UN estimates damage from Turkey earthquake will exceed $100 billion

Figure far in excess of World Bank’s $34 billion estimate; 7.8 magnitude quake in Turkish-Syrian border area last month claimed more than 50,000 lives

A man walks among the rubble of collapsed buildings in Hatay on March 6, 2023, one month after a massive earthquake struck southeastern Turkey. (OZAN KOSE/AFP)
A man walks among the rubble of collapsed buildings in Hatay on March 6, 2023, one month after a massive earthquake struck southeastern Turkey. (OZAN KOSE/AFP)

Damage from the catastrophic earthquake that struck Turkey and Syria last month has been estimated at over $100 billion for Turkey alone, the United Nations said Tuesday.
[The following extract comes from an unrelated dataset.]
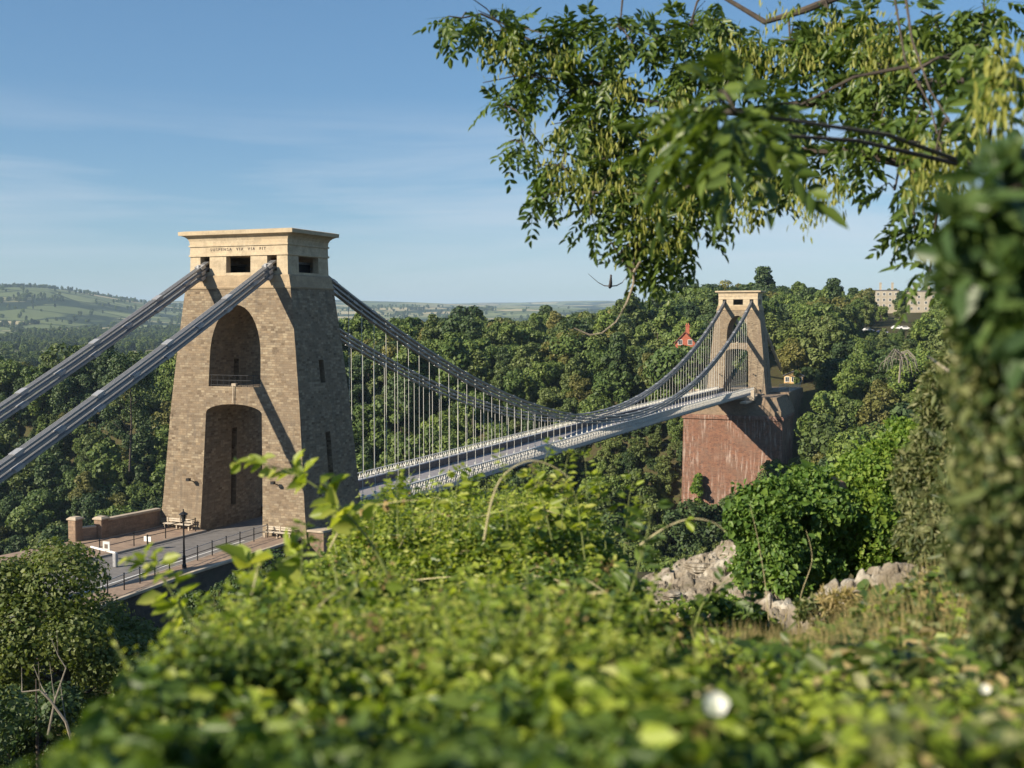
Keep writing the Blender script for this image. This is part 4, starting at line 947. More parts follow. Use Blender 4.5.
    # faded flower heads
    u, d = canopy_pts(500, 2.5, 11, umax=mound); u = np.repeat(u, 9); d = np.repeat(d, 9); n = len(u); P = local(u, d, canopy_drop(u, d)-bumps(u, d)*np.clip(d/7, .1, 1)-.05)+rng.normal(size=(n, 3))*.03
    k = np.repeat(rng.random(n//9) < .16, 9); put(P[k], rvec(k.sum()), rvec(k.sum()), np.full(k.sum(), .022), np.full(k.sum(), .012), np.full(k.sum(), 2))
    # trailing bare stems
    u, d = canopy_pts(200, 4.0, 11, umax=mound); n = len(u); h = rng.uniform(0, 6.28, n)
    V, Q = leaves(local(u, d, canopy_drop(u, d)-bumps(u, d)*np.clip(d/7, .1, 1)-.02), np.stack([np.cos(h), np.sin(h), rng.uniform(-.3, .3, n)], 1), rvec(n), rng.uniform(.12, .4, n), .006, 0, .1); parts.append((V, Q, 5))
    V, Q, mi = merge(parts)
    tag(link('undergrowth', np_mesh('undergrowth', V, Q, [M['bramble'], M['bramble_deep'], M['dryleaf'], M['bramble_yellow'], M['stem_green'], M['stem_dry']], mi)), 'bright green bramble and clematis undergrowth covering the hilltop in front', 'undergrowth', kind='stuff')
    # low growth on the right: dry grass, short leaves
    parts = []
    mr = lambda d: np.interp(d, [0, 3, 9, 14], [.2, .75, 1.2, 1.6])
    for n, a, bb, mi, hh in ((70000, 2.4, 15, 0, .30), (45000, 1.8, 15, 1, .26)):
        u, d = canopy_pts(n, a, bb, umin=mr); n = len(u); keep = (wav(u, d, 1.6, 71)+rng.normal(0, .5, n) > (-.1 if mi == 0 else .0)); u, d = u[keep], d[keep]; n = len(u)
        P = local(u, d, canopy_drop(u, d)+cover(u, d)); dr = unit(rng.normal(size=(n, 3))*.45+np.array([.1, 0, 1])); ln = hh*rng.uniform(.4, 1.5, n)*np.clip(d/5, .5, 1)
        V, Q = leaves(P, dr, rvec(n), ln, .0025+.0005*d, .1, .5); parts.append((V, Q, mi))
    for n, a, bb, L0, mi in ((9000, 1.4, 4.5, .038, 2), (12000, 3.5, 14, .055, 2), (16000, 3, 14, .07, 3), (1500, 3, 14, .035, 4)):
        u, d = canopy_pts(n, a, bb, umin=mr); n = len(u)
        keep = wav(u, d, 1.3, 75)+rng.normal(0, .4, n) > np.interp(d, [2, 5, 9], [-1, -.35, -.1]); u, d = u[keep], d[keep]; n = len(u)
        P = local(u, d, canopy_drop(u, d)-rng.uniform(-.02, .14, n)*np.clip(d/4, .6, 1)); h = rng.uniform(0, 6.283, n); dr = np.stack([np.cos(h), np.sin(h), rng.uniform(-.5, .6, n)], 1)
        s = L0*rng.uniform(.5, 1.4, n); V, Q = leaves(P, dr, unit(rng.normal(size=(n, 3))*.6+np.array([-.2, -.3, .8])), s, s*.6)
        mm = np.where((u/d > .20) & (rng.random(n) < np.clip((u/d-.20)*4.5, 0, .55)), rng.choice([0, 5, 5, 5, 5], n), mi); parts.append((V, Q, np.repeat(mm, 2)))
    V, Q, mi = merge(parts)
    tag(link('rough_grass', np_mesh('rough_grass', V, Q, [M['drygrass'], M['grass'], M['bramble'], M['bramble_deep'], M['dryleaf'], M['hawthorn']], mi)), 'dry grass and low weeds on the slope at the lower right', 'grass', kind='stuff')
undergrowth()

# shoots standing out of the undergrowth
def shoot(pts, d, label, name='bramble_shoot', cat='shoot', nleaf=14, L0=.07, W=.55, rad=.006, mt='bramble', stem='stem_green', seed=0, hang=.3, group='shoots above the undergrowth'):
    r = np.random.default_rng(seed); P = [Vector(at(x, y, d)) for x, y in pts]
    t = thing(name, tuple(P[0]), label, cat, group)
    # smooth the stem
    Q = []
    for i in range(len(P)-1):
        p0, p1, p2, p3 = P[max(i-1, 0)], P[i], P[i+1], P[min(i+2, len(P)-1)]
        for k in range(6):
            s = k/6; Q.append(.5*((2*p1)+(-p0+p2)*s+(2*p0-5*p1+4*p2-p3)*s*s+(-p0+3*p1-3*p2+p3)*s**3))
    Q.append(P[-1]); n = len(Q)
    MB().tube(Q, [rad*(1-.75*i/n) for i in range(n)], 6).build('stem', M[stem], t, uv=False)
    if not nleaf: return t
    pos, dr = [], []
    for k in range(nleaf):
        s = .25+.75*(k+.5)/nleaf; i = min(int(s*(n-1)), n-2); base = Q[i]; tan = (Q[i+1]-Q[i]).normalized()
        a = r.uniform(0, 6.28); side = Vector((math.cos(a), math.sin(a), r.uniform(-.3, .6))); out = (side+tan*.6).normalized()
        for j in (-1, 0, 1):
            o2 = (out+tan.cross(out).normalized()*j*.75-Vector((0, 0, hang))).normalized()
            pos.append(np.array(base)+np.array(out)*L0*(.5 if j == 0 else .35)); dr.append(np.array(o2))
    pos, dr = np.array(pos), np.array(dr); m = len(pos); ln = L0*r.uniform(.7, 1.25, m)*np.repeat(np.linspace(1.1, .6, nleaf), 3)
    V, Qd = leaves(pos, dr, unit(r.normal(size=(m, 3))*.5+np.array([-.25, -.4, .8])), ln, ln*W, .2, .25)
    link('leaves', np_mesh('leaves', V, Qd, M[mt]), t)
    return t
shoot([(395, 590), (372, 545), (345, 512), (318, 488), (285, 470), (243, 462)], 5.5, 'longest leafy shoot leaning left across the foot of the nearer tower', nleaf=20, L0=.115, seed=1, rad=.008, mt='bramble_yellow')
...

“Already it is clear that just the damages alone will amount to more than $100 billion,” Louisa Vinton of the UN Development Program (UNDP) told reporters via video link from Gaziantep in Turkey, adding that the recovery costs “will be on top of that.”

The 7.8-magnitude quake that struck on February 6 and its aftershocks have claimed more than 45,000 lives in Turkey and 5,000 in neighboring Syria.

The World Bank estimated last week that the devastating quake, which flattened entire cities, had caused damage worth more than $34 billion in Turkey, with recovery likely to double that sum.

But Vinton said the Turkish government, with support from UNDP, the World Bank and the European Union, had calculated far higher damage.

While preliminary, “it is clear from the calculations being done to date that the damage figure presented by the government and supported by the three international partners will be in excess of $100 billion,” she said.

A destroyed building leans on a neighboring house following the earthquake in Samandag, southern Turkey, February 22, 2023. (AP/Emrah Gurel)

Once completed, this estimate will be the basis for a recovery and reconstruction donor conference in Brussels next week, she said.

Recovery costs, including efforts to build improved and more environmentally sustainable infrastructure, “will obviously exceed that amount,” she said.

So far, she said, UNDP was “very disappointed and saddened” by the low level of response to funding appeals to date.

A $1 billion flash appeal made on February 16 is currently funded at just 9.6% of the total, she said.